§ **Problem requirements**
Give all of the lines again, with nothing added or dropped.

§ **Source excerpt**
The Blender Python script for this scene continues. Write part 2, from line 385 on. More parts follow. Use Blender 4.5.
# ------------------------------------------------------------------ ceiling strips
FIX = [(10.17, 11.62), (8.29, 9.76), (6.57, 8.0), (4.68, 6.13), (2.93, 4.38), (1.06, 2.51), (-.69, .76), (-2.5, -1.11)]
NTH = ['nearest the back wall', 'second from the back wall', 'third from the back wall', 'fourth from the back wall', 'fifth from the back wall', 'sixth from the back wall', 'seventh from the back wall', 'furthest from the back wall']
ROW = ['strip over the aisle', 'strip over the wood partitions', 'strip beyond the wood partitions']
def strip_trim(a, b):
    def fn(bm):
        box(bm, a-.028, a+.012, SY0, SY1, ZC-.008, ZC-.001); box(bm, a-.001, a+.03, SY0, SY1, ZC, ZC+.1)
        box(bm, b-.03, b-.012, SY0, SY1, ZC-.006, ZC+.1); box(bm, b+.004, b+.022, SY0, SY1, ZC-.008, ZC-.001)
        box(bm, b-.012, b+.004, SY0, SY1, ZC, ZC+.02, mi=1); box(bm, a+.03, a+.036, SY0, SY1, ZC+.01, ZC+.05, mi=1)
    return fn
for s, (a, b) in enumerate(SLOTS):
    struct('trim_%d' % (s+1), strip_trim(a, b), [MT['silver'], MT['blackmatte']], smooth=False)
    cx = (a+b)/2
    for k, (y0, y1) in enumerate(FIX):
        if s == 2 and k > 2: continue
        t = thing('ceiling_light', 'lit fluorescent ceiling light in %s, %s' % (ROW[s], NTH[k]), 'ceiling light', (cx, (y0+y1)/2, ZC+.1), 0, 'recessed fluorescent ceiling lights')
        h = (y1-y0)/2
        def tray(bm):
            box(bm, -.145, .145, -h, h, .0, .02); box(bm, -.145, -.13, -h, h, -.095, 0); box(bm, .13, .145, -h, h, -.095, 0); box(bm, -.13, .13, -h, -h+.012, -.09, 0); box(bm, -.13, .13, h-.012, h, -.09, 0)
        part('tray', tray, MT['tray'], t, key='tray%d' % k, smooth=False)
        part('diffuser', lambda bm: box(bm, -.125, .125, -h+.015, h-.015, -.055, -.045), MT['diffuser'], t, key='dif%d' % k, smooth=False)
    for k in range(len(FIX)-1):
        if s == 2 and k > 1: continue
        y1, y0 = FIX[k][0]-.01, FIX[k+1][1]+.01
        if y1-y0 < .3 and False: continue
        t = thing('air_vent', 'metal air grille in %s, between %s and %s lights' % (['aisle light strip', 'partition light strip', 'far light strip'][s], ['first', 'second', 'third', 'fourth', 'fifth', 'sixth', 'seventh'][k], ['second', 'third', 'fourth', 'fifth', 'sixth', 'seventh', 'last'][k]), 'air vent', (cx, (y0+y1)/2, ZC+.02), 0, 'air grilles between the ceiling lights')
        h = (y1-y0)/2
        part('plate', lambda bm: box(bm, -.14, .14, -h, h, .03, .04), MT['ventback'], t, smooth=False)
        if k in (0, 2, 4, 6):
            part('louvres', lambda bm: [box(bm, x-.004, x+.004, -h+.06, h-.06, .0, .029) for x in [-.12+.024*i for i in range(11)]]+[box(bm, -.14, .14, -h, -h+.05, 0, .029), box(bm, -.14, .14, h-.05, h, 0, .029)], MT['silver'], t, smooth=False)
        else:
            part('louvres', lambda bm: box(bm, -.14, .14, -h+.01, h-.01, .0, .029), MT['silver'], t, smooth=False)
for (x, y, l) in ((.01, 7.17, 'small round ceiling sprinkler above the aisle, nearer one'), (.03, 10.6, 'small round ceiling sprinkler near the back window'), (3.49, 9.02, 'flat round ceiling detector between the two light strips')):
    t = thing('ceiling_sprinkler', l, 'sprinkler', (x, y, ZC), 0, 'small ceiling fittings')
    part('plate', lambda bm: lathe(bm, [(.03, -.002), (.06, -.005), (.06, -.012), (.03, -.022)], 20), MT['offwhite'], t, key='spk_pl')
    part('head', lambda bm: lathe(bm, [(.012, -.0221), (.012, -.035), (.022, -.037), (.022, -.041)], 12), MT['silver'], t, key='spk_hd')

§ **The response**
The Blender Python script for this scene continues. Write part 2, from line 385 on. More parts follow. Use Blender 4.5.
# ------------------------------------------------------------------ ceiling strips
FIX = [(10.17, 11.62), (8.29, 9.76), (6.57, 8.0), (4.68, 6.13), (2.93, 4.38), (1.06, 2.51), (-.69, .76), (-2.5, -1.11)]
NTH = ['nearest the back wall', 'second from the back wall', 'third from the back wall', 'fourth from the back wall', 'fifth from the back wall', 'sixth from the back wall', 'seventh from the back wall', 'furthest from the back wall']
ROW = ['strip over the aisle', 'strip over the wood partitions', 'strip beyond the wood partitions']
def strip_trim(a, b):
    def fn(bm):
        box(bm, a-.028, a+.012, SY0, SY1, ZC-.008, ZC-.001); box(bm, a-.001, a+.03, SY0, SY1, ZC, ZC+.1)
        box(bm, b-.03, b-.012, SY0, SY1, ZC-.006, ZC+.1); box(bm, b+.004, b+.022, SY0, SY1, ZC-.008, ZC-.001)
        box(bm, b-.012, b+.004, SY0, SY1, ZC, ZC+.02, mi=1); box(bm, a+.03, a+.036, SY0, SY1, ZC+.01, ZC+.05, mi=1)
    return fn
for s, (a, b) in enumerate(SLOTS):
    struct('trim_%d' % (s+1), strip_trim(a, b), [MT['silver'], MT['blackmatte']], smooth=False)
    cx = (a+b)/2
    for k, (y0, y1) in enumerate(FIX):
        if s == 2 and k > 2: continue
        t = thing('ceiling_light', 'lit fluorescent ceiling light in %s, %s' % (ROW[s], NTH[k]), 'ceiling light', (cx, (y0+y1)/2, ZC+.1), 0, 'recessed fluorescent ceiling lights')
        h = (y1-y0)/2
        def tray(bm):
            box(bm, -.145, .145, -h, h, .0, .02); box(bm, -.145, -.13, -h, h, -.095, 0); box(bm, .13, .145, -h, h, -.095, 0); box(bm, -.13, .13, -h, -h+.012, -.09, 0); box(bm, -.13, .13, h-.012, h, -.09, 0)
        part('tray', tray, MT['tray'], t, key='tray%d' % k, smooth=False)
        part('diffuser', lambda bm: box(bm, -.125, .125, -h+.015, h-.015, -.055, -.045), MT['diffuser'], t, key='dif%d' % k, smooth=False)
    for k in range(len(FIX)-1):
        if s == 2 and k > 1: continue
        y1, y0 = FIX[k][0]-.01, FIX[k+1][1]+.01
        if y1-y0 < .3 and False: continue
        t = thing('air_vent', 'metal air grille in %s, between %s and %s lights' % (['aisle light strip', 'partition light strip', 'far light strip'][s], ['first', 'second', 'third', 'fourth', 'fifth', 'sixth', 'seventh'][k], ['second', 'third', 'fourth', 'fifth', 'sixth', 'seventh', 'last'][k]), 'air vent', (cx, (y0+y1)/2, ZC+.02), 0, 'air grilles between the ceiling lights')
        h = (y1-y0)/2
        part('plate', lambda bm: box(bm, -.14, .14, -h, h, .03, .04), MT['ventback'], t, smooth=False)
        if k in (0, 2, 4, 6):
            part('louvres', lambda bm: [box(bm, x-.004, x+.004, -h+.06, h-.06, .0, .029) for x in [-.12+.024*i for i in range(11)]]+[box(bm, -.14, .14, -h, -h+.05, 0, .029), box(bm, -.14, .14, h-.05, h, 0, .029)], MT['silver'], t, smooth=False)
        else:
            part('louvres', lambda bm: box(bm, -.14, .14, -h+.01, h-.01, .0, .029), MT['silver'], t, smooth=False)
for (x, y, l) in ((.01, 7.17, 'small round ceiling sprinkler above the aisle, nearer one'), (.03, 10.6, 'small round ceiling sprinkler near the back window'), (3.49, 9.02, 'flat round ceiling detector between the two light strips')):
    t = thing('ceiling_sprinkler', l, 'sprinkler', (x, y, ZC), 0, 'small ceiling fittings')
    part('plate', lambda bm: lathe(bm, [(.03, -.002), (.06, -.005), (.06, -.012), (.03, -.022)], 20), MT['offwhite'], t, key='spk_pl')
    part('head', lambda bm: lathe(bm, [(.012, -.0221), (.012, -.035), (.022, -.037), (.022, -.041)], 12), MT['silver'], t, key='spk_hd')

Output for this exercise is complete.